La Navidad son las lágrimas de Josefa, vecina de la Mina, en Sant Adrià de Besòs, con siete hijos y 32 nietos, que llora porque le han regalado una sartén y esa sartén es la infancia recuperada. “Es la primera vez que recibo un regalo en Navidad”, dice, y es fácil imaginársela de niña, año tras año, esperando una muñeca Mariquita Pérez que nunca llegaba.
La Navidad es la felicidad de Manuel, que vive en la calle y al que esta vez no pudieron entregar la invitación en mano porque no lo encontraron a tiempo. Unos sinvergüenzas con traje y corbata utilizaron su DNI para nombrarlo testaferro de una empresa sin que él lo supiera. Lo descubrió cuando le retiraron la exigua paga de inserción social y le pusieron una multa de 23.000 euros (a él, ¡que duerme en un cajero!) por no declarar sus ingresos. “¿Hay sitio para mí?”, pregunta Manuel cuando llega. Y sus ojos brillan cuando escucha: “Claro. Esta es tu casa, y nosotros, tu familia”.
Pero el verdadero regalo no es la sartén ni la bienvenida. Ni los sacos de dormir, los abrigos, las colonias y los juguetes que recibieron el resto de los asistentes a la comida de Navidad de la Misericordia, que auspició anteayer la comunidad de Sant Egidi en más de 650 ciudades de 70 países. Los regalos son ellos: ancianos, personas sin recursos, familias de la Mina o de la Barceloneta, refugiados sirios y otros extranjeros.
¿Extranjeros? No. Nadie aquí, en la basílica de Sant Just y Sant Pastor de Barcelona, donde se celebra una de estas comidas, está en tierra extraña. Uno de los lemas de la comunidad es: “Las instituciones acogen, nosotros integramos”. Catalanes de nacimiento o de adopción. Cristianos, musulmanes y agnósticos. Madres, padres e hijos. Nada más.
La hermandad de la alegría.
“Somos la familia más grande de Barcelona”, dice en el brindis Armand Puig, el rector de la parroquia y hasta hace poco decano de la Facultat de Teologia. La tradición comenzó en 1982, en la basílica de Santa María del Trastévere, Roma, cuando Sant Egidi o Sant’Egidio, en italiano, invitó a comer a 20 pobres. Los comensales son ya más de 200.000 en todo el mundo. África, Asia, América... De los presos de Maputo a los huérfanos o los meninos da rua de Nairobi, Yakarta o San Salvador.
La primera hermandad de Barcelona se reunió el 25 de diciembre de 1989. Un hombre y seis mujeres que dormían en la calle y pasaban la mayor parte del día en la avenida de la Llum, una de las señas de identidad de la ciudad que desapareció con la metamorfosis olímpica. Desapareció el pasaje subterráneo de la avenida de la Llum, se sobrentiende, no las personas sin techo. Jaume Castro, responsable de Sant Egidi en Barcelona, recuerda sus nombres: Josep, María, Julia, Carmen, Matilde, Isidora y Dolores.

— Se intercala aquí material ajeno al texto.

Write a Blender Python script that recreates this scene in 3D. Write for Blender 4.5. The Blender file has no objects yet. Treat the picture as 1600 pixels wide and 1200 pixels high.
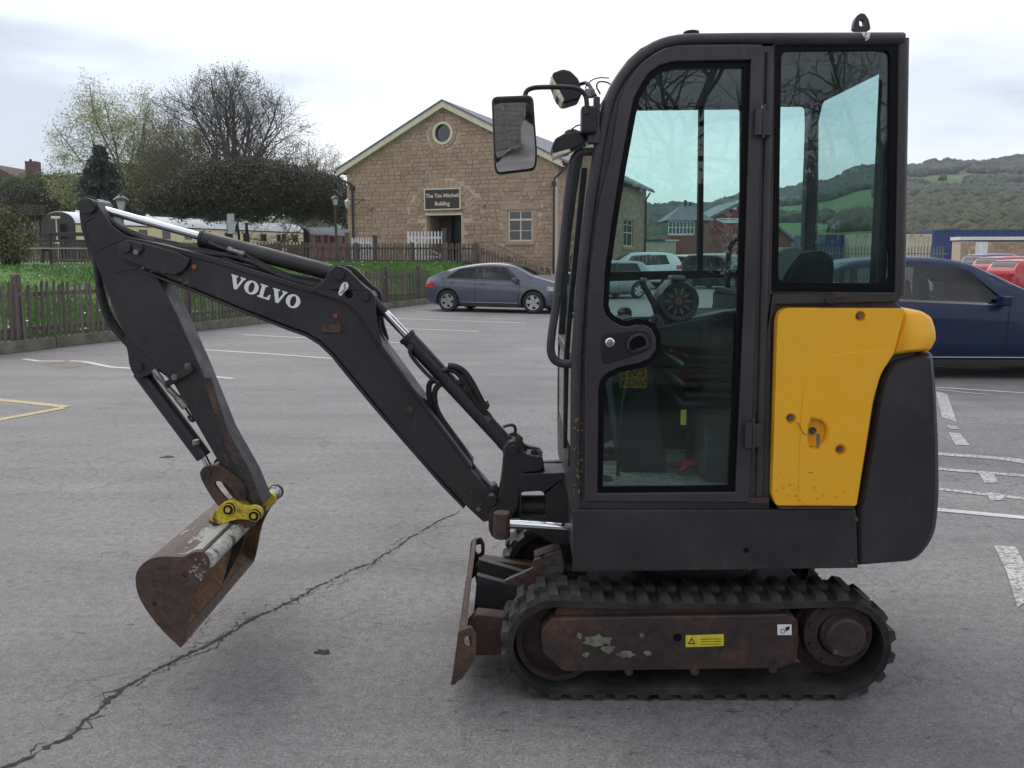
import bpy, bmesh, math, random
import numpy as np
from mathutils import Vector, Matrix, Quaternion
from mathutils.geometry import tessellate_polygon
R = math.radians
sc = bpy.context.scene
COL = sc.collection

# ------------------------------------------------------------------ camera, sky, sun, exposure
FPX, TILT, CX, CY, CAMH = 1294.0, R(6.0), 800.0, 536.0, 1.65
cam = bpy.data.cameras.new('camera'); camo = bpy.data.objects.new('camera', cam); COL.objects.link(camo)
cam.sensor_width = 36.0; cam.lens = FPX/1600*36; cam.shift_y = -0.04
cam.clip_start = .05; cam.clip_end = 4000
camo.location = (0, 0, CAMH); camo.rotation_euler = (math.pi/2 - TILT, 0, 0)
sc.camera = camo
sc.view_settings.view_transform = 'Standard'; sc.view_settings.look = 'None'
sc.view_settings.gamma = 1; sc.view_settings.use_curve_mapping = False
sc.view_settings.exposure = 1.56
SUN_EL, SUN_AZ = R(48), R(-35)      # azimuth from +Y towards +X
sun = bpy.data.lights.new('sun', 'SUN'); suno = bpy.data.objects.new('sun', sun); COL.objects.link(suno)
sun.energy = 0.6; sun.angle = R(60); sun.color = (1, .96, .9)
_sd = Vector((math.sin(SUN_AZ)*math.cos(SUN_EL), math.cos(SUN_AZ)*math.cos(SUN_EL), math.sin(SUN_EL)))
suno.rotation_euler = _sd.to_track_quat('Z', 'Y').to_euler()
W = bpy.data.worlds.new('World'); sc.world = W; W.use_nodes = True
nt = W.node_tree; nt.nodes.clear(); N = nt.nodes.new; L = nt.links.new
out = N('ShaderNodeOutputWorld'); bg = N('ShaderNodeBackground'); bg.inputs[1].default_value = .1
sky = N('ShaderNodeTexSky'); sky.sky_type = 'NISHITA'; sky.sun_disc = False
sky.sun_elevation = SUN_EL; sky.sun_rotation = SUN_AZ
tc = N('ShaderNodeTexCoord'); mp = N('ShaderNodeMapping'); mp.inputs['Scale'].default_value = (1, 1, 3.2)
mp.inputs['Location'].default_value = (3.1, .4, 1.7)
L(tc.outputs['Generated'], mp.inputs[0])
n1 = N('ShaderNodeTexNoise'); n1.inputs['Scale'].default_value = 1.7; n1.inputs['Detail'].default_value = 9
n1.inputs['Roughness'].default_value = .5; n1.inputs['Distortion'].default_value = .3
L(mp.outputs[0], n1.inputs['Vector'])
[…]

De aquellos primeros comensales se ha pasado a los más de 1.350 de hoy sólo en la capital catalana, donde siete iglesias, museos, escuelas y otros locales se han transformado por unas horas en comedores preciosos. También hubo celebraciones parecidas en Madrid, Tarragona y Manresa, núcleos urbanos con una fuerte presencia de esta asociación internacional de laicos.
Sant’Egidio ha participado en numerosos procesos de paz en países en conflicto y ha declarado la guerra a la insolidaridad, la xenofobia y el radicalismo, religioso o de cualquier tipo. La oenegé, reconocida por el Vaticano, realiza un sinfín de actividades todo el año, como acompañar y ayudar a ancianos que viven solos, organizar comedores sociales o recibir con los brazos abiertos a quienes huyen de la guerra o el hambre.

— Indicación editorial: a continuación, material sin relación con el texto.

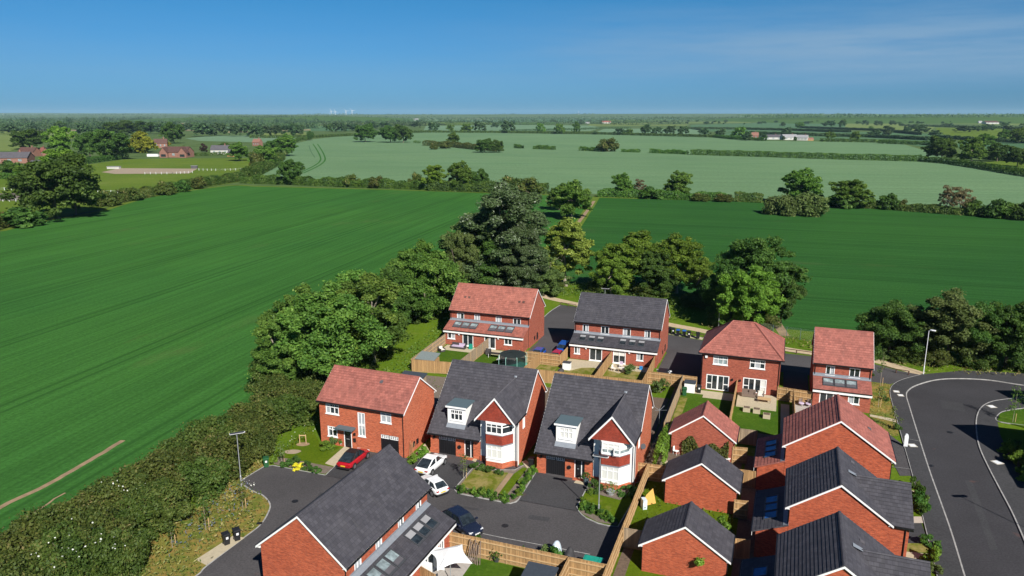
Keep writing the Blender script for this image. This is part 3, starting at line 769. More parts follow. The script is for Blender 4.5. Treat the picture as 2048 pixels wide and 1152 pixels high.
# -- carriageways
COURT = [(380, 1160)] + KL[1:] + [(545.8, 931), (651, 950.7), (690, 915)]
cp = [at(*p) for p in COURT] + [W(-40.2, 66.6), (W(-33.6, 66.6)), W(-33.6, 69.2), W(-11.3, 69.2), W(-10.4, 69), W(-10.4, 52), W(-26, 52), W(-26.5, 36), W(-40, 34), W(-46, 36)]
sheet('road', cp, .02, 'asphalt')
ribbon('kerb', smooth_line([at(*p) for p in KL], 5), .13, .035, 'kerb', h=.06)
ribbon('kerb', [at(*p) for p in [(528, 933.5), (545.8, 931), (651, 950.7)]], .11, .035, 'kerb', h=.06)
ribbon('kerb', [at(*p) for p in [(651, 950.7), (700, 903)]], .10, .035, 'kerb', h=.06)
ribbon('kerb', [at(*p) for p in [(961, 1066.6), (1000, 1074.8), (1113.3, 1096), (1180, 1109)]], .07, .03, 'kerb', h=.06)
psheet('bin_pad', [(392, 1120), (413, 1131), (488.7, 1076.5), (467, 1071.7)], .05, 'slab_paving', thick=.06)
# drives, darker tarmac with a sealed joint at the road edge
psheet('driveway', [(652, 949), (700, 904), (806, 916), (806, 960), (690, 960)], .024, 'asphalt_dark')
psheet('driveway', [(842, 909), (945, 938), (911, 978), (838, 966), (810, 950)], .024, 'asphalt_dark')
psheet('driveway', [(1073, 943), (1176, 973), (1153.5, 1014.6), (1157, 1023), (1037, 1001)], .024, 'asphalt_dark')
ribbon('drain_joint', [at(*p) for p in [(1038, 1001), (1098, 1012), (1157, 1023)]], .09, .028, 'bin_black')
ribbon('drain_joint', [at(*p) for p in [(806, 957), (860, 967), (911, 978)]], .09, .028, 'bin_black')
ribbon('drain_joint', [at(*p) for p in [(652, 952), (690, 959)]], .09, .028, 'bin_black')

# repairs, covers and gullies in the tarmac
for px_ in ([(640, 985), (700, 992), (690, 1003), (632, 996)], [(1060, 1030), (1100, 1036), (1096, 1044), (1055, 1038)], [(905, 1010), (960, 1018), (958, 1022), (903, 1014)]): psheet('road_patch', px_, .026, 'asphalt_dark')
psheet('road_patch', [(1880, 800), (1925, 806), (1932, 824), (1884, 817)], .018, 'asphalt_pavement'); psheet('road_patch', [(1930, 960), (1944, 962), (1996, 1100), (1980, 1100)], .018, 'asphalt_pavement')
for i_, (px_, py_, lb_) in enumerate(((519, 1047, 'dark gully grate at the court kerb by the wild verge'), (1862, 932, 'dark gully grate at the left kerb of the estate road'), (742, 1010, 'round iron cover in the court behind the foreground roof'), (1010, 1052, 'round iron cover in the middle of the parking court'), (1900, 865, 'round iron cover in the estate road below the bend'), (590, 1003, 'round iron cover in the left arm of the court'))):
    p_ = at(px_, py_); t_ = thing('drain_cover', lb_, 'drain cover', (p_.x, p_.y, .03), R(30*i_), 'drain covers'); k_ = MB()
    if i_ < 2: k_.box(-.25, .25, -.2, .2, 0, .012)
    else: k_.lathe([(.32, 0), (.32, .01)], 14)
    k_.build('cover', 'bin_black', t_)
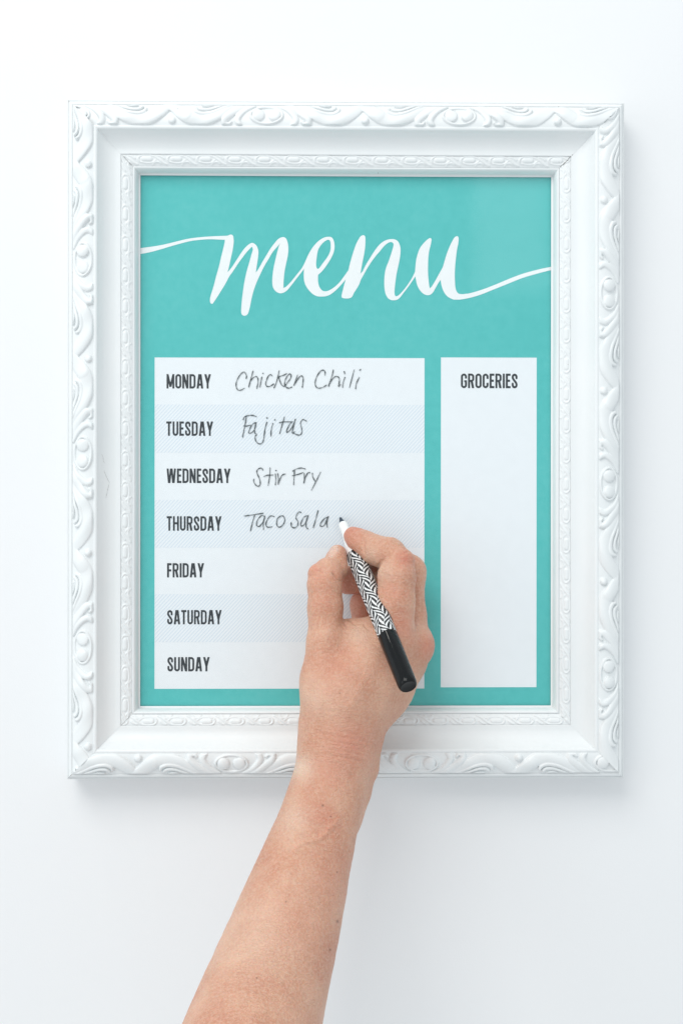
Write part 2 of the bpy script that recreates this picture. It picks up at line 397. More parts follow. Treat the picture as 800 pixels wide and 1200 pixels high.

Nada sería posible sin la mayor riqueza de Sant’Egidio: sus voluntarios. Ángeles como Raquel, maestra, que recibe a la entrada con un beso y una sonrisa a los más de 200 invitados de Sant Just y Sant Pastor, a la mayoría de los cuales conoce por su nombre. O como Marta, profesora de Química, que ha hecho un brevísimo descanso para leer la petición de alguien en la urna de los deseos de la basílica: “Perquè mai deixeu d’estar al nostre costat”. O como Alícia, la abogada que anuló la multa de Manuel, el indigente que dirigía una empresa.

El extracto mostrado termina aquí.